Write out all of the data without omission, exactly as shown.

**Given data**

--------

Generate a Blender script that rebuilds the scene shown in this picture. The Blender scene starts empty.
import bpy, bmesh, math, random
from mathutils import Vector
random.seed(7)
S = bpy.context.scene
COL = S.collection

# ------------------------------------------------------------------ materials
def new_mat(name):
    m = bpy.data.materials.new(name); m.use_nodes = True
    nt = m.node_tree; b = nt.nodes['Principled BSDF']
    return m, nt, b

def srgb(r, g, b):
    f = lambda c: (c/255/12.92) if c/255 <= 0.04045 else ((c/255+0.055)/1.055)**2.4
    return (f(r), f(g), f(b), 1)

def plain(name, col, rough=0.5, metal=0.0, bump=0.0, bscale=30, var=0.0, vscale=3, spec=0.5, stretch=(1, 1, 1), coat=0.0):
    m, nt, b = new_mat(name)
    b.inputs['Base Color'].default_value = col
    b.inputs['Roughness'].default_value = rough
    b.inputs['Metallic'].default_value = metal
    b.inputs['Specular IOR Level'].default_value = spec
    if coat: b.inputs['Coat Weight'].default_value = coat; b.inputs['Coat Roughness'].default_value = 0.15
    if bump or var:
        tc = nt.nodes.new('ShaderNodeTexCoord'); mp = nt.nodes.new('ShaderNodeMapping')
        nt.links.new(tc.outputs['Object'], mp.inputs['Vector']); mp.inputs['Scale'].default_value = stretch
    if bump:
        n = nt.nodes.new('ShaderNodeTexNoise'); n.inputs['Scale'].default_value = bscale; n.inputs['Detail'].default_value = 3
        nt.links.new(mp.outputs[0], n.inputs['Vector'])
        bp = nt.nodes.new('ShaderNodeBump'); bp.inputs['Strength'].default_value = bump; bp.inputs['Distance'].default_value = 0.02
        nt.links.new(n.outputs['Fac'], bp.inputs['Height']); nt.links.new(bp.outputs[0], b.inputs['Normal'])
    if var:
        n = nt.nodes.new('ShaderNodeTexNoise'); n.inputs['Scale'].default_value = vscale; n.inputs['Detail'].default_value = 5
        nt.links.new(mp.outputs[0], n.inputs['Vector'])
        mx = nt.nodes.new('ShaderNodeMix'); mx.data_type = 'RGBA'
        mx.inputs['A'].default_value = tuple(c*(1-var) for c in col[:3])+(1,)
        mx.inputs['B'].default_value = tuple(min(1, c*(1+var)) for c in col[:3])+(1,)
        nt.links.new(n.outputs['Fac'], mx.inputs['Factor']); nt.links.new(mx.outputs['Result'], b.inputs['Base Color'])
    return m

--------

**Worked solution**
Generate a Blender script that rebuilds the scene shown in this picture. The Blender scene starts empty.
import bpy, bmesh, math, random
from mathutils import Vector
random.seed(7)
S = bpy.context.scene
COL = S.collection

# ------------------------------------------------------------------ materials
def new_mat(name):
    m = bpy.data.materials.new(name); m.use_nodes = True
    nt = m.node_tree; b = nt.nodes['Principled BSDF']
    return m, nt, b

def srgb(r, g, b):
    f = lambda c: (c/255/12.92) if c/255 <= 0.04045 else ((c/255+0.055)/1.055)**2.4
    return (f(r), f(g), f(b), 1)

def plain(name, col, rough=0.5, metal=0.0, bump=0.0, bscale=30, var=0.0, vscale=3, spec=0.5, stretch=(1, 1, 1), coat=0.0):
    m, nt, b = new_mat(name)
    b.inputs['Base Color'].default_value = col
    b.inputs['Roughness'].default_value = rough
    b.inputs['Metallic'].default_value = metal
    b.inputs['Specular IOR Level'].default_value = spec
    if coat: b.inputs['Coat Weight'].default_value = coat; b.inputs['Coat Roughness'].default_value = 0.15
    if bump or var:
        tc = nt.nodes.new('ShaderNodeTexCoord'); mp = nt.nodes.new('ShaderNodeMapping')
        nt.links.new(tc.outputs['Object'], mp.inputs['Vector']); mp.inputs['Scale'].default_value = stretch
    if bump:
        n = nt.nodes.new('ShaderNodeTexNoise'); n.inputs['Scale'].default_value = bscale; n.inputs['Detail'].default_value = 3
        nt.links.new(mp.outputs[0], n.inputs['Vector'])
        bp = nt.nodes.new('ShaderNodeBump'); bp.inputs['Strength'].default_value = bump; bp.inputs['Distance'].default_value = 0.02
        nt.links.new(n.outputs['Fac'], bp.inputs['Height']); nt.links.new(bp.outputs[0], b.inputs['Normal'])
    if var:
        n = nt.nodes.new('ShaderNodeTexNoise'); n.inputs['Scale'].default_value = vscale; n.inputs['Detail'].default_value = 5
        nt.links.new(mp.outputs[0], n.inputs['Vector'])
        mx = nt.nodes.new('ShaderNodeMix'); mx.data_type = 'RGBA'
        mx.inputs['A'].default_value = tuple(c*(1-var) for c in col[:3])+(1,)
        mx.inputs['B'].default_value = tuple(min(1, c*(1+var)) for c in col[:3])+(1,)
        nt.links.new(n.outputs['Fac'], mx.inputs['Factor']); nt.links.new(mx.outputs['Result'], b.inputs['Base Color'])
    return m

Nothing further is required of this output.